Sunday, June 27, 2010


I live in Kolkata or Calcutta – the City of Joy. Or, as some cynics call it – the land of bandhs and strikes.

For the uninitiated, bandh is the weapon which masses use to protest against all sorts of atrocities. That definition is the brainchild of the political parties in Bengal – in power, opposition, their various wings, arms and other limbs.

The masses themselves, beg to differ. Bandh is just a political gimmick. So, is its sister – 
Strike.  Both are giant inconveniences meant to cripple the aam aadmi and the hapless junta.
We had a transport strike yesterday – ostensibly to protest against the latest fuel hike diktat by the central government. As of this morning, I have not heard Dr. Singh and Co. being moved by this ardent protest by an arm of the ruling party in West Bengal.

But this strike did ensure that all the weekend plans of the public were ruined. The ‘Saturdays-should-be-spent-in-malls’ class could not venture out unless they had a car of their own.

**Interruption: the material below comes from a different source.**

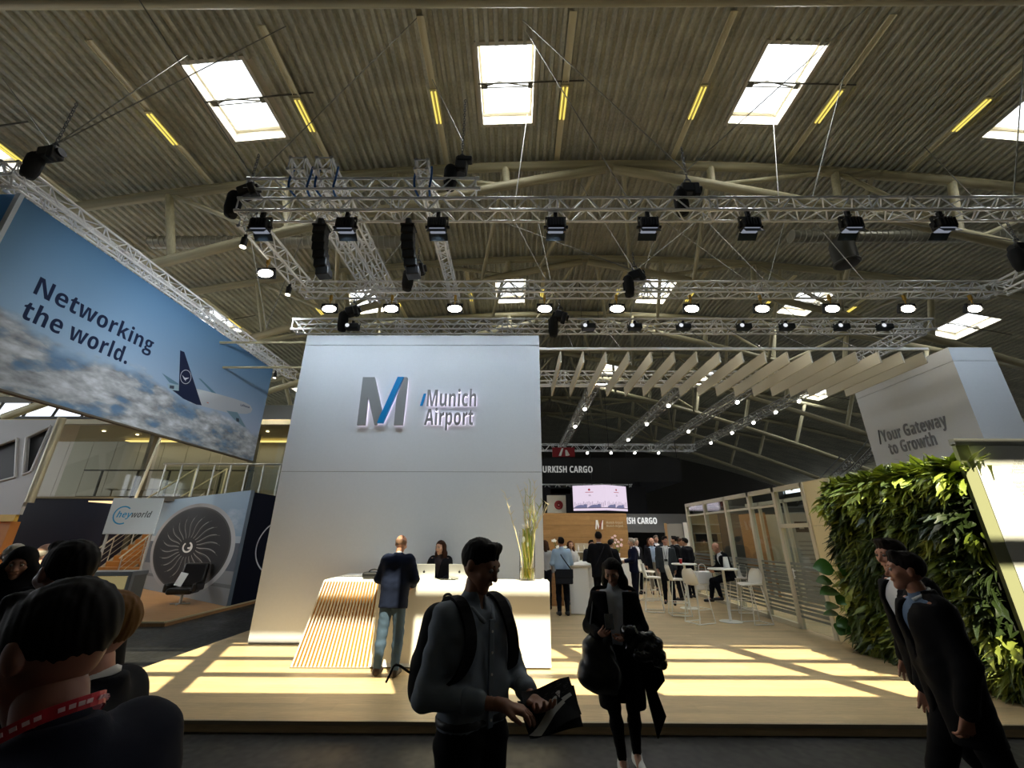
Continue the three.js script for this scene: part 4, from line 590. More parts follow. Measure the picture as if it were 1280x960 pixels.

The daily labourers, wage earners and clerks could not go to work. Those with family functions (including yours truly) and emergencies paid exorbitant amounts for the luxury of conveyance. Passengers stranded at railway stations boarded trucks and lorries to go home and paid through their noses for the privilege.

In this morning’s newspaper report, the state leader of the opposition (an important cabinet minister who has her eyes set on the CM’s chair next year and therefore has better things to do than attend crucial cabinet meetings about trivial issues like fuel price hikes, inflation etcetra, etcetra) is quoted as saying on the issue, “Everyone has a right to protest”. So, what is she trying to say? That the strike is justified? Her partymen, meanwhile, indignantly claim that their party is totally against calling bandhs, conveniently forgetting that their leader had called a 48 hour bandh only a couple of years back.  And what about the recent times when this party had called for a bandh, though apparently under duress and with an apologetic countenance?

There was a time when bandhs used to be called by various political parties as often as once every month. These were (and still are to a great extent) generally very strategically scheduled on Mondays or Fridays, so that people were tempted to treat these as long weekends.  All shops, schools and offices would be closed. The roads, devoid of any traffic, would turn into cricket pitches and football grounds. The bangali babu with his cronies would gather on the steps of the closed grocery stores and tea stalls to debate the pros and cons of the bandh culture along with the latest sports news. The Marwari seth would treat himself to a day of sumptuous breakfasts, lunches and dinners with friends and family. And the ladies of the household would be as busy as on Sundays.

Much has been written about the bandh culture of Bengal and how it is difficult for industrial progress to blossom here (Tata Nano was one of the most high profile casualties in recent times). But the leviathan called the general public is stirring itself, although it has not yet regained full wakefulness. People now make an attempt to reach offices and schools. Some mavericks risk the wrath of the local political goons and open their shops. Private sector firms arrange for transport to pick up and drop employees. And those who are unable to avail any conveyance work from home on laptops and personal computers.

These are difficult times yet not quite desperate. So, desperate measures like a total shutdown of a populous state and its capital are perhaps best saved for the day when they are truly required. What we need are intelligent and sincere means of protest, when needed and not these muscle flexing shenanigans of our politicians (I shudder to think that they are proclaimed as leaders). Perhaps a total blacklisting of corrupt ministers and their counterparts in other political parties. Do not invite them as chief guests for functions. Do not ask them to inaugurate schools and malls. Do not give them the publicity that they seek by providing exclusive coverage of their rallies and other publicity stunts. Do not provide them with VIP passes at movie premieres and plays. Deny them the importance that they seek.

These are just random ideas. Maybe you have better. There’s no harm in trying them out. We alone cannot change the world. But we can be the opening batsmen and we can make a start.